Targeting tourists: Waikiki attraction hits the mark with visitors

Targeting tourists: Waikiki attraction hits the mark with visitors

WAIKIKI (HawaiiNewsNow) - A Waikiki tourist attraction is proving to be right on target with visitors, especially those from Japan.

The Royal Hawaiian Shooting Club has been a fixture in Waikiki since 1991, but business has taken off as gun control regulations have become more restrictive around the world and country.

Employees estimate nearly 70% of all customers are from Japan, where gun control laws are extremely strict.  A visit to beautiful Waikiki, allows them a chance to get their hands on firearms they would otherwise only be able to see in the movies.

"We have .22's and then we go up to .9 mm, .45 cal and we also have Magnums, which is really the one that customers really like," described Niki Morioka, a Royal Hawaiian Shooting Club Instructor.

It was definitely Yoshinobu Kawana's favorite.

"He said the Magnum – all the kick, the blowback – was awesome," translated an instructor.  All employees speak Japanese.

This was Kawana's first time shooting a gun.

"The friend in Japan told him that there was a shooting range over here, so that's why he came here," relayed Kawana to the translator.

Employees say the shooting range is very popular with visitors from Japan because the only firearm they can legally own in their country is a shotgun, but it's nearly impossible to get the license to obtain one.

For them, it's something very special to be able to shoot," explained Morioka.

According to employees, this is the first time most of their customers have ever handled a gun, which is why everyone is required to take a safety course.

"We have an actual gun over here, but for the briefing purpose we took the firing pin off and we put the rubber cement-like stuff inside so you can't load the ammo inside," described Aiko Tanaka, the General Manager at Royal Hawaiian Shooting Club.  "So they're going to practice with the actual gun, but in a very controlled manner. But then we still see newlywed couples point the gun at each other, and we don't see that from Americans."

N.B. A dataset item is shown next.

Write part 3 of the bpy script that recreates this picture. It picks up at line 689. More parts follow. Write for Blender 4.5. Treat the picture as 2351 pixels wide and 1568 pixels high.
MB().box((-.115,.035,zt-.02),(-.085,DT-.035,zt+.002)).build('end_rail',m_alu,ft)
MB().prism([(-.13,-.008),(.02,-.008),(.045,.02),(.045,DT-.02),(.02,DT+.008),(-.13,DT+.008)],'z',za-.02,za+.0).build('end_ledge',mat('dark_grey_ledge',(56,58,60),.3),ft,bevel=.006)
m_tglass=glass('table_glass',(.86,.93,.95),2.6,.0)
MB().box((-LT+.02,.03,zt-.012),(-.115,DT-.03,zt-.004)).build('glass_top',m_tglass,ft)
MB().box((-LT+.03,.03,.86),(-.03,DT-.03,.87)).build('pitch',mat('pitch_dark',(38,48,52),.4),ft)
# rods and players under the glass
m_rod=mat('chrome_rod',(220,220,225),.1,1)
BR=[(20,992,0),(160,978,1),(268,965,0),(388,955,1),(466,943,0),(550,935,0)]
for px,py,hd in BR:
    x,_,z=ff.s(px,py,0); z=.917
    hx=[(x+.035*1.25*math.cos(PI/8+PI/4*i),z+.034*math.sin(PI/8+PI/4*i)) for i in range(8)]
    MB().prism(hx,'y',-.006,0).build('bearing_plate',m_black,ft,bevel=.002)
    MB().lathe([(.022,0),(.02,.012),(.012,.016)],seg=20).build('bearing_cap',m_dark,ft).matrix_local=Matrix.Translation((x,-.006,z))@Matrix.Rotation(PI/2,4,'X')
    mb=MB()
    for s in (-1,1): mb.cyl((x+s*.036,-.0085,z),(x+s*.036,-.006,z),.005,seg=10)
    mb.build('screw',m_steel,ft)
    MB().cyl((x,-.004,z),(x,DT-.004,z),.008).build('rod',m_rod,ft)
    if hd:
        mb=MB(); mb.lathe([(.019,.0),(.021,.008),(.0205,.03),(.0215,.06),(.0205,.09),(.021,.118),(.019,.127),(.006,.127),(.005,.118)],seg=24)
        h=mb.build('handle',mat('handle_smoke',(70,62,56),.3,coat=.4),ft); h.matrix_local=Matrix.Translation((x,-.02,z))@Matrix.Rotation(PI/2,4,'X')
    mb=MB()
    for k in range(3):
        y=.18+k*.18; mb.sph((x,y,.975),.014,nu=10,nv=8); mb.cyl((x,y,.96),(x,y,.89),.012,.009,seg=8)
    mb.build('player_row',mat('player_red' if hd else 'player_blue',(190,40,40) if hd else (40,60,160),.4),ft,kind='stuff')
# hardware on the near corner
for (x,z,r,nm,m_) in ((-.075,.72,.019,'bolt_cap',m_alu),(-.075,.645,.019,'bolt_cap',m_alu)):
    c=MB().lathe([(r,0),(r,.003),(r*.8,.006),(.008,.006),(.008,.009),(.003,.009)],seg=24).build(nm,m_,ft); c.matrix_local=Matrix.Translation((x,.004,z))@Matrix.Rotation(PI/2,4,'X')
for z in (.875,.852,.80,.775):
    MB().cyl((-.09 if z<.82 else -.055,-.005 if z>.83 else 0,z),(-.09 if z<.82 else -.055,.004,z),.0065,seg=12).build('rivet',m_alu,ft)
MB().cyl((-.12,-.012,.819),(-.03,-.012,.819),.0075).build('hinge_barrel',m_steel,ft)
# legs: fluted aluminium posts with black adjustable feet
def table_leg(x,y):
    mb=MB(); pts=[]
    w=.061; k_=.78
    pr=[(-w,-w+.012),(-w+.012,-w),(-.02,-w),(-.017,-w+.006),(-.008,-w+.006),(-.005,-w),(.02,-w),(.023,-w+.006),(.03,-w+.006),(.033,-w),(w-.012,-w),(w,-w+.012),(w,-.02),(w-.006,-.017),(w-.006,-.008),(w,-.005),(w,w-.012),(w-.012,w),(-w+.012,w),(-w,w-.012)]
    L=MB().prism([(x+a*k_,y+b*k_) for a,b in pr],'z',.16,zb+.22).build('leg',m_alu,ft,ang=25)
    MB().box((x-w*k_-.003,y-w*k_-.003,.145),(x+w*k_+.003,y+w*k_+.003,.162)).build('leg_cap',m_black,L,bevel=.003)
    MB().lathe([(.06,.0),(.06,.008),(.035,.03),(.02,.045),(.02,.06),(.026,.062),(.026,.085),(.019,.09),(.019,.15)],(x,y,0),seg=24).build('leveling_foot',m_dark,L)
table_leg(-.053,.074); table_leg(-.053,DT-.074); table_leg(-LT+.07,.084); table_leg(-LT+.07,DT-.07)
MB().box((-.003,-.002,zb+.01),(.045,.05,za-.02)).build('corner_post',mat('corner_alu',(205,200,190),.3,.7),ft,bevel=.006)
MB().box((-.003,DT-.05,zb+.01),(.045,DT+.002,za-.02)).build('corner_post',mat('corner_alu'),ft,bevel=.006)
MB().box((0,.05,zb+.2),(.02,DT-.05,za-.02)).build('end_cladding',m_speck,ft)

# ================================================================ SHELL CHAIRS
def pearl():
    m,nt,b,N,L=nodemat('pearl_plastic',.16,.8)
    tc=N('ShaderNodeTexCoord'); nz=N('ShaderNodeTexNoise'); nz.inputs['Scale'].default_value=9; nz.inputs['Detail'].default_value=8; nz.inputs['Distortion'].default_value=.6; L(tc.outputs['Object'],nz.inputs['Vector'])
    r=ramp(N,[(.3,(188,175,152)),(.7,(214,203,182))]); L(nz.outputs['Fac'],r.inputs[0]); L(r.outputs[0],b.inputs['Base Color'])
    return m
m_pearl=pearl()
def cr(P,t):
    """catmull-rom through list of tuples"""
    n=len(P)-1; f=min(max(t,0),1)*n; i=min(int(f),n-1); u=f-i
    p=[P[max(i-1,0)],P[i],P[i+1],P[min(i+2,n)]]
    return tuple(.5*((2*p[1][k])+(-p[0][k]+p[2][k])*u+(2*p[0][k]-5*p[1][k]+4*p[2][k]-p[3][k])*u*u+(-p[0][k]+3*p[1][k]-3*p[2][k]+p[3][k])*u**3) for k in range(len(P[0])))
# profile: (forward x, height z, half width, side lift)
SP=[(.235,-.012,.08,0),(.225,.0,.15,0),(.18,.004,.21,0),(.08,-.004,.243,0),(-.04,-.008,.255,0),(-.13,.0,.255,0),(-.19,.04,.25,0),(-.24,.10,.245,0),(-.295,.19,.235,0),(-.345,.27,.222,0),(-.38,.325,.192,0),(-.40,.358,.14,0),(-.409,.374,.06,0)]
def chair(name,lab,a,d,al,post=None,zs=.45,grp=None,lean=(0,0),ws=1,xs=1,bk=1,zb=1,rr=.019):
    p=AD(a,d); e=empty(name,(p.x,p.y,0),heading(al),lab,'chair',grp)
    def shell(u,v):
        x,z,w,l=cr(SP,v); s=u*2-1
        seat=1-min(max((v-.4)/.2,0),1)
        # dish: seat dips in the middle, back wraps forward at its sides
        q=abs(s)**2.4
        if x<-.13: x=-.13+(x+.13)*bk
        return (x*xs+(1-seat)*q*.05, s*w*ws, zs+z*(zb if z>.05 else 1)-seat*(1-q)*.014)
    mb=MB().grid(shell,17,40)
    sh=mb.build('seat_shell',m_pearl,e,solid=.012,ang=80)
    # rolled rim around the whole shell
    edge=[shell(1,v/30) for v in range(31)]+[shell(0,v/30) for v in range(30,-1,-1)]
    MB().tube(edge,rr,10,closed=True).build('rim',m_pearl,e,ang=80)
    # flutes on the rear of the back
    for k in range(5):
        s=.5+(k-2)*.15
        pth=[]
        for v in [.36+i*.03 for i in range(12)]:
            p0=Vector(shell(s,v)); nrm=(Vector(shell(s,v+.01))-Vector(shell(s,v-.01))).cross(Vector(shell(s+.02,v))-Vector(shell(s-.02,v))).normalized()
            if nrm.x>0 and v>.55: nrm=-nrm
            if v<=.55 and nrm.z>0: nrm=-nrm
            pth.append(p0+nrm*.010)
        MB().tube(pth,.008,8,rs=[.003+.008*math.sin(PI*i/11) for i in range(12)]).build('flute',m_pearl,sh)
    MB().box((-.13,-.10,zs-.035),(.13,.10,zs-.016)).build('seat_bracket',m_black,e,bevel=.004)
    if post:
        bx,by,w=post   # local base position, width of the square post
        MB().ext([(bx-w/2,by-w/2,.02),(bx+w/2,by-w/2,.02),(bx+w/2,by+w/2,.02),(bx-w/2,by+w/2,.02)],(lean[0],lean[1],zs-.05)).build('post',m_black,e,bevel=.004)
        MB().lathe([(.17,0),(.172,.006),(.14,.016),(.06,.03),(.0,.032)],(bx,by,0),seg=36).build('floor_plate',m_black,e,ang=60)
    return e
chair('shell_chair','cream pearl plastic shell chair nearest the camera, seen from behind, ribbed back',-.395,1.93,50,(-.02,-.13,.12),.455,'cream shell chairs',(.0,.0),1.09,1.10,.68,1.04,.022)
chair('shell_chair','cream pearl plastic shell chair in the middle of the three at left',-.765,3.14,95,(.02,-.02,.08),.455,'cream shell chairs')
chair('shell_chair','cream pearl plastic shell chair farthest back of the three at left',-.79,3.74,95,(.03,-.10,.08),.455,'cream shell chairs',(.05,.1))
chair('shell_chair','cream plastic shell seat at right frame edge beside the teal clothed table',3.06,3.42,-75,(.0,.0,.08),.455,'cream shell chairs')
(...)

Whatever it is that brings them in, Tanaka says they keep coming back.

"A lot of time they come over here when it's raining and they can't go to the beach," said Tanaka.  "They're looking for some exciting stuff to do, they come over here. 'Ok, today, I'll do the shotgun – or today, I'll do the Desert Eagle – or today, I'll shoot the zombie."

They may decide to visit Hawai'i for our sandy beaches and beautiful scenery…

"And then they come here for a little excitement, like something they can't do back in their country," finished Tanaka.